No one knows how long the war with Iran will last, how many more war crimes will be committed, or how many more innocents will be killed. But Americans are apparently so inured to Trump’s violations of human rights and the rule of law and so overwhelmed by the constant flood of breaking news that they have barely mustered any protest. Even at our universities, usually hubs of protest and dissent, fear reigns. As under all repressive regimes, the threat of economic consequences or worse — losing one’s visa or facing expulsion from the country or a criminal investigation — is achieving its intended effect.
It is true, as Alexander Pope once said, that to err is human. But while everyone is fallible, some humans are more prone to error than others. That is a justification for democracy — for subjecting decisions that affect large numbers of people to deliberative processes that include checks and balances. The history of authoritarian and absolutist political rule is rife with figures whose mistakes proved calamitous not just for themselves but for the societies they ruled.

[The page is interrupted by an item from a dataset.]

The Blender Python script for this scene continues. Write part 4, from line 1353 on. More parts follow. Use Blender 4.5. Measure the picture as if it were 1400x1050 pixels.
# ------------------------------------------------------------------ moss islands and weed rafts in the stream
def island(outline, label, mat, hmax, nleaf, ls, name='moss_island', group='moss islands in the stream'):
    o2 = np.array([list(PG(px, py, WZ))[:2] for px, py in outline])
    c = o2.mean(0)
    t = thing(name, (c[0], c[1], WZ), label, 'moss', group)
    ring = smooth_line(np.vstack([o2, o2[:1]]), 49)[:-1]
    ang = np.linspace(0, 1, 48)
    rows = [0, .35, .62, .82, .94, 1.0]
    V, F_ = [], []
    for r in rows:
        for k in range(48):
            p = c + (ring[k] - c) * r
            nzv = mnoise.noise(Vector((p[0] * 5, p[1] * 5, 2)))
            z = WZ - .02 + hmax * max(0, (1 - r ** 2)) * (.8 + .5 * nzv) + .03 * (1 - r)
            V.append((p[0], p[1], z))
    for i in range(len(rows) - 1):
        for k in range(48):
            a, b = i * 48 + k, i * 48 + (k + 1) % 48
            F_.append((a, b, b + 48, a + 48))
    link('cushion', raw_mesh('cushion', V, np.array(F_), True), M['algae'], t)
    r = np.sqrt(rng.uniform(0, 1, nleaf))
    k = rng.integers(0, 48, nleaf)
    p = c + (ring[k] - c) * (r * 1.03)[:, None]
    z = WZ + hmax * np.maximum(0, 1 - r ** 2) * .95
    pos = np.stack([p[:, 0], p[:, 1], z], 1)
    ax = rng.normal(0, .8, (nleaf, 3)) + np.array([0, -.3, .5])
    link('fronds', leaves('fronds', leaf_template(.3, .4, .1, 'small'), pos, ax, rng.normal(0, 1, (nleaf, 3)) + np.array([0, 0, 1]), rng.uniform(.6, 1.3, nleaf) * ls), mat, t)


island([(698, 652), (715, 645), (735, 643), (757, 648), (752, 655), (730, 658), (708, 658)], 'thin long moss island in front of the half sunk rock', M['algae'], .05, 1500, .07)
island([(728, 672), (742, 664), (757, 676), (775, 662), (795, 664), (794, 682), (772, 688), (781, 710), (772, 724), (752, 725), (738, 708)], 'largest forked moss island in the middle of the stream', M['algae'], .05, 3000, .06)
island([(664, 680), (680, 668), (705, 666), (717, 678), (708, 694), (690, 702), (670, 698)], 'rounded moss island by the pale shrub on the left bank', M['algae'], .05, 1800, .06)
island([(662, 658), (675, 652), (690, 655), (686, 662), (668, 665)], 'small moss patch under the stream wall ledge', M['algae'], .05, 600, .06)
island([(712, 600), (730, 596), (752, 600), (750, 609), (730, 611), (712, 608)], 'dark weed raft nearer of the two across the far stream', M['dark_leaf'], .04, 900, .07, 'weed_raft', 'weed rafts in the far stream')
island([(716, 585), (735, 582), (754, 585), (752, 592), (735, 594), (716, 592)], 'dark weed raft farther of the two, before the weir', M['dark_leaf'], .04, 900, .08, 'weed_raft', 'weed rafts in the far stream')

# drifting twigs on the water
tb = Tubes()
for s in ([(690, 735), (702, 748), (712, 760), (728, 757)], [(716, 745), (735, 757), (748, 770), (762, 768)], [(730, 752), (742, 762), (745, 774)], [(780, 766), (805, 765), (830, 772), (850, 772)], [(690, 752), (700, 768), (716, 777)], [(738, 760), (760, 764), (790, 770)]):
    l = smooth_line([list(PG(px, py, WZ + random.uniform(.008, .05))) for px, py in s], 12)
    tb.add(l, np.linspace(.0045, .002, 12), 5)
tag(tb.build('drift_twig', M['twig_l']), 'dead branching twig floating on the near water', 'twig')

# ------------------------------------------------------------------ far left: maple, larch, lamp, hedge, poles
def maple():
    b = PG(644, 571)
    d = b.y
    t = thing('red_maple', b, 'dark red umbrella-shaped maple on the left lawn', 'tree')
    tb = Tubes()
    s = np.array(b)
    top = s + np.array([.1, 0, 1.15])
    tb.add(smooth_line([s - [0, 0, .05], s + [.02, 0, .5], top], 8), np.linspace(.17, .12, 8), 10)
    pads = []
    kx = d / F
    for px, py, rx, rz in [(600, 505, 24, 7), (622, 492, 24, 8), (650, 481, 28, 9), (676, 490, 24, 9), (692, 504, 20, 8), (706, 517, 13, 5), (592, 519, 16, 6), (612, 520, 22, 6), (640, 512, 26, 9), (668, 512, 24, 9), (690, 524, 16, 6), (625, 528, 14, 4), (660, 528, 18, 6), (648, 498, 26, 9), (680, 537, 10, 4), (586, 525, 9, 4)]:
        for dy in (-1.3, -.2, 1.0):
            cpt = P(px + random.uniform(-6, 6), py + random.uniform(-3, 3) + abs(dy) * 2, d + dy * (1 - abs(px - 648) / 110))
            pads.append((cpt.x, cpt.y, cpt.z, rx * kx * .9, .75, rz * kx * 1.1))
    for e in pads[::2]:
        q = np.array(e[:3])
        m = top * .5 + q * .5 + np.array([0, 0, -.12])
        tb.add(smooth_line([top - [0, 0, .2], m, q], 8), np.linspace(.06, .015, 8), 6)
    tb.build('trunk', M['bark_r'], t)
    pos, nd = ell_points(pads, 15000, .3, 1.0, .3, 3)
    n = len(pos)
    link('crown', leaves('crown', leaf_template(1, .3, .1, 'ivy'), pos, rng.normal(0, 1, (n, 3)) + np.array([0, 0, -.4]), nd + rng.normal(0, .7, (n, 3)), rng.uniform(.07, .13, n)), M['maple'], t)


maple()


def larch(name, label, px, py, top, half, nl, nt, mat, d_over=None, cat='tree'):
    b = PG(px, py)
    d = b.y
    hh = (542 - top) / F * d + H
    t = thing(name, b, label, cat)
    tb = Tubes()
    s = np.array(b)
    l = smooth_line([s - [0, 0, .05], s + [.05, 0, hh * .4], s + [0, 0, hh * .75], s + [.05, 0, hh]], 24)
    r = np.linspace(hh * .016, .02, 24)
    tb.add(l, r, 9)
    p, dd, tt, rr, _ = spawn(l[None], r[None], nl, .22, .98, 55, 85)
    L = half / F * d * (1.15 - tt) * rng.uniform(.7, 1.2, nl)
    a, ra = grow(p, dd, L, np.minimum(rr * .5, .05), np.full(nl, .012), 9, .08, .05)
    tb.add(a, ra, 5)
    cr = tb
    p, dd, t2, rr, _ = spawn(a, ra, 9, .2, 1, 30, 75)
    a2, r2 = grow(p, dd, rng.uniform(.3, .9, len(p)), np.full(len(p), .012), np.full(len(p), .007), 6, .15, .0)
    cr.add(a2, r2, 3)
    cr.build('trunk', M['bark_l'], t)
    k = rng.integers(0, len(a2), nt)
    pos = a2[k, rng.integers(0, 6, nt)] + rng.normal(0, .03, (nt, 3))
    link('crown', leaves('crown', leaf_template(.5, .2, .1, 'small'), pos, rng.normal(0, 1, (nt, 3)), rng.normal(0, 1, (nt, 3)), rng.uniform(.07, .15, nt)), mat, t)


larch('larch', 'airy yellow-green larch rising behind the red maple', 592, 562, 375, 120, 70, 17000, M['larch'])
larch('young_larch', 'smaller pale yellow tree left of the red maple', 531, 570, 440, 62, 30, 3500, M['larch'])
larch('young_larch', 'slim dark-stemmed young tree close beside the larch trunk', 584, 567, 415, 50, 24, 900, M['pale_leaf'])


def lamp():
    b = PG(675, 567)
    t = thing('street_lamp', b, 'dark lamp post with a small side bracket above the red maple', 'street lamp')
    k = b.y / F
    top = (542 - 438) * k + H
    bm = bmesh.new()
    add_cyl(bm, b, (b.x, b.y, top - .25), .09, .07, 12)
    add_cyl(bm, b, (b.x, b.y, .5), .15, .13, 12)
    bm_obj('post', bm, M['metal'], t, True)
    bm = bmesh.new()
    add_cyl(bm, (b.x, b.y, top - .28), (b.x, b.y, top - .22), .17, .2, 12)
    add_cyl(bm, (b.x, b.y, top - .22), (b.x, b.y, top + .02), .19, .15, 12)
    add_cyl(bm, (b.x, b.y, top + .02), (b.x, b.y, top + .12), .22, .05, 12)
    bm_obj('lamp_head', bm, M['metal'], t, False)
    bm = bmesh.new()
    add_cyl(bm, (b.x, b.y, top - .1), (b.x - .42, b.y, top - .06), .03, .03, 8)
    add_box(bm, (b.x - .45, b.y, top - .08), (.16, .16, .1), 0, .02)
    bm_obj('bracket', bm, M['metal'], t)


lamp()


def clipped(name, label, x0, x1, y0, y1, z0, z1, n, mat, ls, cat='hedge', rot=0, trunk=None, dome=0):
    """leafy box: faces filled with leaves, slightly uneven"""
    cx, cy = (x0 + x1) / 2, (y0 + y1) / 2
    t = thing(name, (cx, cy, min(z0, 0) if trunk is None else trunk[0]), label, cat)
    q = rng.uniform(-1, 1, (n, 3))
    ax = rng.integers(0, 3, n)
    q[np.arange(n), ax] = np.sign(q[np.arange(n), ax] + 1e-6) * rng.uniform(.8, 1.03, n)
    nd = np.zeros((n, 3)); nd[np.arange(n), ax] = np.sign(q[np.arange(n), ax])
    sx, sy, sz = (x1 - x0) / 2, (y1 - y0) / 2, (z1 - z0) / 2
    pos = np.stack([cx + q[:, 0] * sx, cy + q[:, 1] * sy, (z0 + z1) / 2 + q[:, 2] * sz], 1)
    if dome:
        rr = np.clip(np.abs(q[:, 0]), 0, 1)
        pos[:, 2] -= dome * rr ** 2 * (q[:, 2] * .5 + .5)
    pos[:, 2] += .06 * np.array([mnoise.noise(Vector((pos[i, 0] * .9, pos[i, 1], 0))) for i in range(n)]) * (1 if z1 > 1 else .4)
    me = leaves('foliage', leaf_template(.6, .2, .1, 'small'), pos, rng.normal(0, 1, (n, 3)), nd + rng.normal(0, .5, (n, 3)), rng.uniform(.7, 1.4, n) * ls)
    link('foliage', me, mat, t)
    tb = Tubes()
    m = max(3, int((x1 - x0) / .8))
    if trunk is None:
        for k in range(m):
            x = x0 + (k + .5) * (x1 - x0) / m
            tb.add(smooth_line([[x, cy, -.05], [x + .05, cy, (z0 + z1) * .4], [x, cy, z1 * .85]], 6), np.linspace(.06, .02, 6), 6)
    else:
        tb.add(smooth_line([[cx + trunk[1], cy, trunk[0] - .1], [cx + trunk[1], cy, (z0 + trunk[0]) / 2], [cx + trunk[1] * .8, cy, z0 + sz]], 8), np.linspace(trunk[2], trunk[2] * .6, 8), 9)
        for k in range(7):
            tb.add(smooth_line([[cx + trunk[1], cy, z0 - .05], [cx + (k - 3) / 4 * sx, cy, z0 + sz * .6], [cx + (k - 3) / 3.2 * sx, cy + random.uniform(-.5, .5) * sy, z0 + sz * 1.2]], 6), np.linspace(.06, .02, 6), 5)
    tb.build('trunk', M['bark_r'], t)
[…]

No decision is more important than waging war against another country. Yet the US has done exactly that without even a nod to its own system of checks and balances and reasoned deliberation. Like the kings of old, America’s mendacious, impulsive president, Donald Trump, remains unchecked by the legislature and surrounded by sycophants who will tell him only what he wants to hear. The disastrous result is now clear: America is once again embroiled in a Middle East war that has already cost thousands of lives — mostly civilians — and in which it has almost certainly committed multiple war crimes.